# Objective
Print the material below exactly as it stands, please, from its first line to the line holding "M_steel, rw, smooth=False)", with no pictures.

# Records shown

################

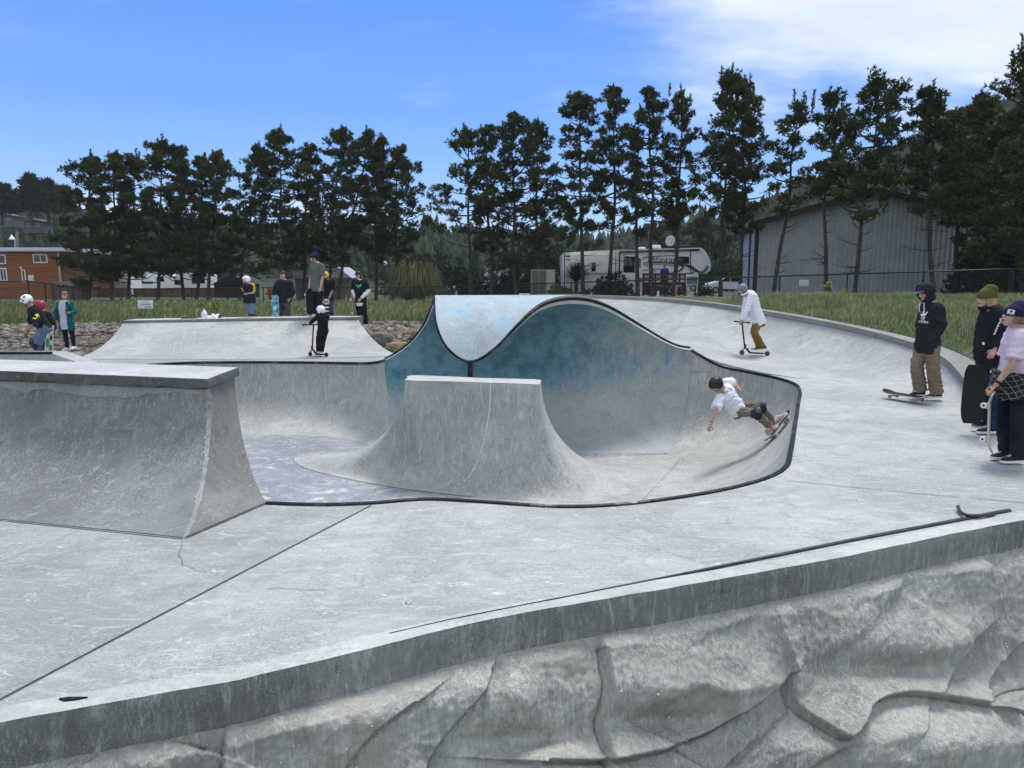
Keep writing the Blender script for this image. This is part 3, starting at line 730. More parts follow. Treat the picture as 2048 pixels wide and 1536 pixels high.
# steel edge strip let into the ledge
mb = MB(); sp = []
for px, py, w in ((778, 1266, .002), (900, 1238, .005), (1100, 1199, .009), (1300, 1160, .014), (1500, 1120, .019), (1700, 1080, .026), (1860, 1050, .03), (2022, 1019, .032)):
    p = np.array(pz(px, py, .016)); sp.append((p, w))
rows = [[], [], [], []]
for p, w in sp:
    rows[0].append(p+np.array((0, w, -.03))); rows[1].append(p+np.array((0, w, 0))); rows[2].append(p+np.array((.0, -w*.3, 0))); rows[3].append(p+np.array((0, -w*.3, -.03)))
mb.grid(rows)
hk = [pz(1916, 1013, .035), pz(1921, 1024, .028), pz(1935, 1030, .03), pz(1965, 1031, .025), pz(1990, 1026, .02)]
mb.tube(catmull(hk, 5), .015, 8); mb.build('steel_edge', plain('dark worn steel', (.05, .053, .06), .5, .5, .3), rw)
mb = MB(); q0 = pz(118, 1402, .012); q1 = pz(172, 1398, .012)
mb.prism([pz(118, 1400, .01), pz(128, 1404, .01), pz(150, 1402, .01), pz(176, 1397, .01), pz(140, 1397, .01)], (0, 0, .01)); mb.build('steel_scrap', M_steel, rw, smooth=False)

# pale wheel scuffs on walls and ramps
rg = random.Random(12)
def rowpt(rows, u, v, lift):
    n, k = len(rows)-1, len(rows[0])-1; a = min(n-1e-6, max(0, v*n)); b_ = min(k-1e-6, max(0, u*k)); i, j = int(a), int(b_); fa, fb = a-i, b_-j
    P = lambda i_, j_: Vector(rows[i_][j_])
    p = P(i, j)*(1-fa)*(1-fb)+P(i+1, j)*fa*(1-fb)+P(i, j+1)*(1-fa)*fb+P(i+1, j+1)*fa*fb
    n_ = (P(i, j+1)-P(i, j)).cross(P(i+1, j)-P(i, j)).normalized()
    if n_.dot(Vector((0, 0, CAMZ))-p) < 0: n_ = -n_
    return p+n_*lift, n_
def scuffs(rows, n, urange, vr, par, wmax, steep=.0):
    m = MB()
    for k in range(n):
        u = rg.uniform(*urange); v = rg.uniform(vr[0], vr[1]); du = rg.uniform(-.02, .02)+steep*rg.choice((-1, 1))*rg.uniform(.3, 1); dv = rg.uniform(.15, .6)*(1 if v < .5 else -1); cvx = rg.uniform(-.01, .01); pts = []; N = None
        for q in range(9):
            t = q/8; p, N = rowpt(rows, u+du*t+cvx*math.sin(math.pi*t), min(.98, max(.05, v+dv*t)), .004); pts.append(p)
        a, b_ = [], []; w = rg.uniform(.35, 1)*wmax
        for q, p in enumerate(pts):
            t = (pts[min(q+1, 8)]-pts[max(q-1, 0)]).normalized(); s_ = t.cross(N).normalized()*w*(.25+.75*math.sin(math.pi*q/8))/2; a.append(p+s_); b_.append(p-s_)
        m.grid([a, b_])
    o = m.build('scuff_marks', M_scuff, par, smooth=False); o['kind'] = 'stuff'
M_scuff = plain('pale wheel scuffs', (.47, .47, .46), .8, 0, .2, 40)
scuffs(wall_rows(cur2), 22, (.12, .36), (.1, .7), bowl, .016, .01); scuffs(wall_rows(cur1), 26, (.62, .97), (.15, .75), bowl, .016, .015)
scuffs(qp_rows, 26, (.04, .96), (.05, .6), qp, .012, .035)
# ================================================================== ground, grass, hills
def sst(a, b, x): t = min(1, max(0, (x-a)/(b-a))); return t*t*(3-2*t)
def tz(x, y):
    l = np.interp(y, [0, 15, 20.4, 22.2, 25, 40, 60, 100], [-.12, -.12, -.1, .28, .38, .1, -.25, -.3])
    r_ = np.interp(y, [0, 8, 10, 12, 14.8, 16.7, 21, 26, 33, 42, 55, 100], [-.1, -.1, .0, .22, .55, .74, .98, 1.16, 1.02, .7, 0, -.2])
    xb = np.interp(y, [0, 12, 18, 30, 60], [5, 5, -1.5, -2, -2]); xw = 4
    t = sst(xb, xb+xw, x)
    z = l + (r_-l)*t
    z += .06*noise.noise((x*.21, y*.21, 0)) if y > 9 else 0
    return z
slope_in = (edge[-1][1]-edge[0][1])/(edge[-1][0]-edge[0][0])
def front_y(x): return np.interp(x, [-60, edge[0][0]] + [e[0] for e in edge[1:]] + [60], [edge[0][1]-2, edge[0][1]] + [e[1] for e in edge[1:]] + [edge[-1][1]+14])
foot = [(p[0], p[1]) for p in inner] + rightside + [(B[0][0]+.6, B[0][1])] + [(p[0], p[1]) for p in ((o_*.94+Tr*.06)[::-6])] + [(-2.6, 24), (-2.6, 17.5), (-2.9, 18.4), (-4.5, 21.7), (-10.9, 21.7), (-10.3, 18.5), (-11.2, 17.2), (-13, 15), (-13, 4.5), (-6.0, 1.9)]
gxs = sorted(set(list(np.arange(-14, 11, .5)) + list(np.arange(-60, -14, 2)) + list(np.arange(11, 60, 2)) + list(np.arange(-900, -60, 40)) + list(np.arange(60, 1000, 40))))
gys = sorted(set(list(np.arange(0, 30, .5)) + list(np.arange(30, 110, 2)) + list(np.arange(-120, 0, 8)) + list(np.arange(110, 1500, 40))))
Vg = []
for y in gys:
    for x in gxs:
        z = tz(x, y)
        if y < front_y(x) + .4 and -60 < x < 60: z = -2.15 + .05*noise.noise((x*.6, y*.6, 2))
        elif -14 < x < 11 and y < 30 and inside((x, y), foot): z = min(z, -.25) if pdist(np.array((x, y)), foot) < .5 else -2.5
        Vg.append((x, y, z))
k = len(gxs)
Fg = [(i*k+j, i*k+j+1, (i+1)*k+j+1, (i+1)*k+j) for i in range(len(gys)-1) for j in range(k-1)]
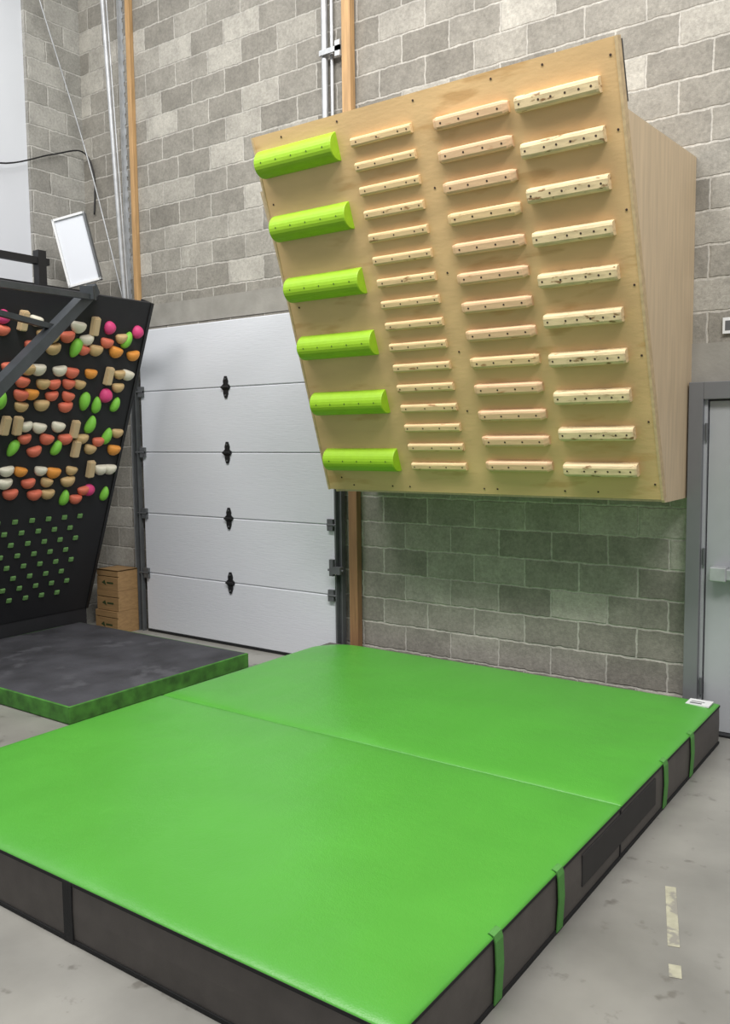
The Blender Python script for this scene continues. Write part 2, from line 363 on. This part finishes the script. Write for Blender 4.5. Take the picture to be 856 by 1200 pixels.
def holdmesh(k):
    bm=bmesh.new()
    if k=='K':
        bmesh.ops.create_cube(bm,size=1)
        for v in bm.verts:
            f=1 if v.co.z<0 else .8
            v.co=Vector((v.co.x*.082*f,v.co.y*.17*(1 if v.co.z<0 else .92),(v.co.z+.5)*.05))
        bmesh.ops.bevel(bm,geom=bm.edges[:],offset=.008,segments=2,affect='EDGES')
    else:
        bmesh.ops.create_icosphere(bm,subdivisions=3,radius=1)
        for v in bm.verts:
            x,y,z=v.co
            if z<0: z*=.05
            if k in 'WRTO':
                if y>0: y*=.45-.35*(1-x*x)*.5
                y=y+.12
                xx=x*.068; yy=y*.074; zz=z*.055*(1.0 if y<.1 else .95)
            elif k=='G':
                wv=.55+.35*(-y+1)/2
                xx=(x*wv)*.064+.012*y; yy=y*.080; zz=z*.055
            else:
                xx=x*.060; yy=y*.062*(1-.15*x); zz=z*.06
            v.co=Vector((xx,yy,zz))
    me=bpy.data.meshes.new('climbing_hold'); bm.to_mesh(me); bm.free()
    if k!='K':
        for p in me.polygons: p.use_smooth=True
    me.materials.append(M_hold[k]); return me
HM={k:holdmesh(k) for k in 'PWTGORK'}
RB=Matrix(((-es.x,e2.x,n2.x),(-es.y,e2.y,n2.y),(-es.z,e2.z,n2.z)))
H2="1.36,2.76P 1.20,2.75K 1.08,2.77W 0.69,2.76W 0.54,2.77K 0.38,2.77P 0.08,2.76P 1.35,2.67R 0.92,2.66T 0.78,2.67R 0.24,2.70T 0.68,2.57G 0.89,2.56T 0.48,2.58T 0.38,2.65R 0.18,2.68G 0.27,2.58O 0.08,2.56O 1.08,2.38T 0.99,2.38W 0.79,2.38W 0.67,2.37R 0.48,2.37O 0.30,2.35K 0.18,2.38T 0.09,2.38W 1.11,2.27R 0.92,2.26T 0.82,2.26R 0.68,2.27R 0.17,2.26T 1.10,2.16R 1.01,2.17O 0.82,2.16R 0.66,2.16R 0.49,2.11G 0.28,2.17P 0.16,2.09G 1.27,2.10G 0.36,2.08G 1.08,2.06T 0.90,2.08T 0.67,2.07R 1.20,1.89K 1.09,1.89K 1.01,1.89W 0.88,1.88W 0.70,1.89W 0.54,1.86K 0.38,1.90G 0.18,1.79G 0.07,1.83T 1.00,1.78R 0.79,1.78R 0.61,1.78R 0.44,1.78T 0.26,1.75R 1.09,1.69G 0.89,1.67R 0.68,1.69G 0.49,1.68K 0.33,1.68T 0.07,1.67O 1.11,1.50W 0.98,1.49O 0.79,1.49W 0.66,1.47O 0.48,1.48T 0.29,1.48K 0.17,1.48W 0.07,1.48W 1.11,1.39W 0.89,1.38R 0.71,1.38T 0.50,1.38T 0.31,1.28R 1.04,1.29R 0.81,1.27R 0.68,1.27T 0.50,1.21G 0.38,1.20R 0.25,1.27P 0.07,1.22G 1.00,2.67T 0.59,2.66W 0.60,2.57R 1.08,2.57R 1.24,2.38R 0.57,2.27T"
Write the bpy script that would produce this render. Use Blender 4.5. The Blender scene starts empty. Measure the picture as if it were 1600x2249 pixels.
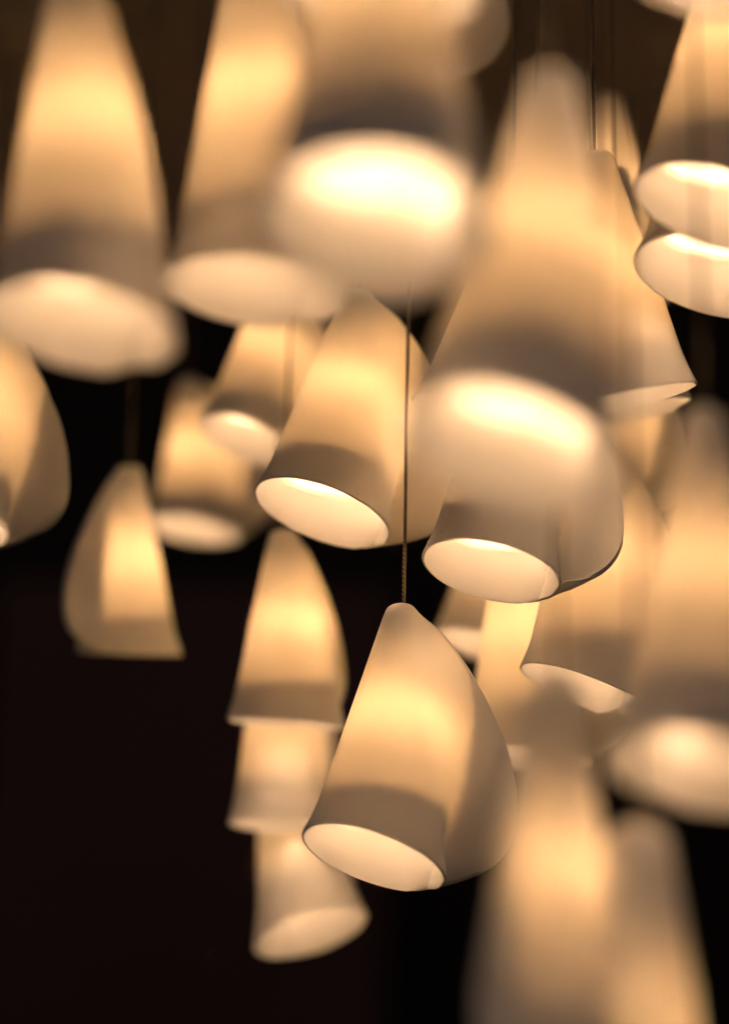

################

# Response
Keep writing the Blender script for this image. This is part 3, starting at line 730. More parts follow. Treat the picture as 2048 pixels wide and 1536 pixels high.
# steel edge strip let into the ledge
mb = MB(); sp = []
for px, py, w in ((778, 1266, .002), (900, 1238, .005), (1100, 1199, .009), (1300, 1160, .014), (1500, 1120, .019), (1700, 1080, .026), (1860, 1050, .03), (2022, 1019, .032)):
    p = np.array(pz(px, py, .016)); sp.append((p, w))
rows = [[], [], [], []]
for p, w in sp:
    rows[0].append(p+np.array((0, w, -.03))); rows[1].append(p+np.array((0, w, 0))); rows[2].append(p+np.array((.0, -w*.3, 0))); rows[3].append(p+np.array((0, -w*.3, -.03)))
mb.grid(rows)
hk = [pz(1916, 1013, .035), pz(1921, 1024, .028), pz(1935, 1030, .03), pz(1965, 1031, .025), pz(1990, 1026, .02)]
mb.tube(catmull(hk, 5), .015, 8); mb.build('steel_edge', plain('dark worn steel', (.05, .053, .06), .5, .5, .3), rw)
mb = MB(); q0 = pz(118, 1402, .012); q1 = pz(172, 1398, .012)
mb.prism([pz(118, 1400, .01), pz(128, 1404, .01), pz(150, 1402, .01), pz(176, 1397, .01), pz(140, 1397, .01)], (0, 0, .01)); mb.build('steel_scrap', M_steel, rw, smooth=False)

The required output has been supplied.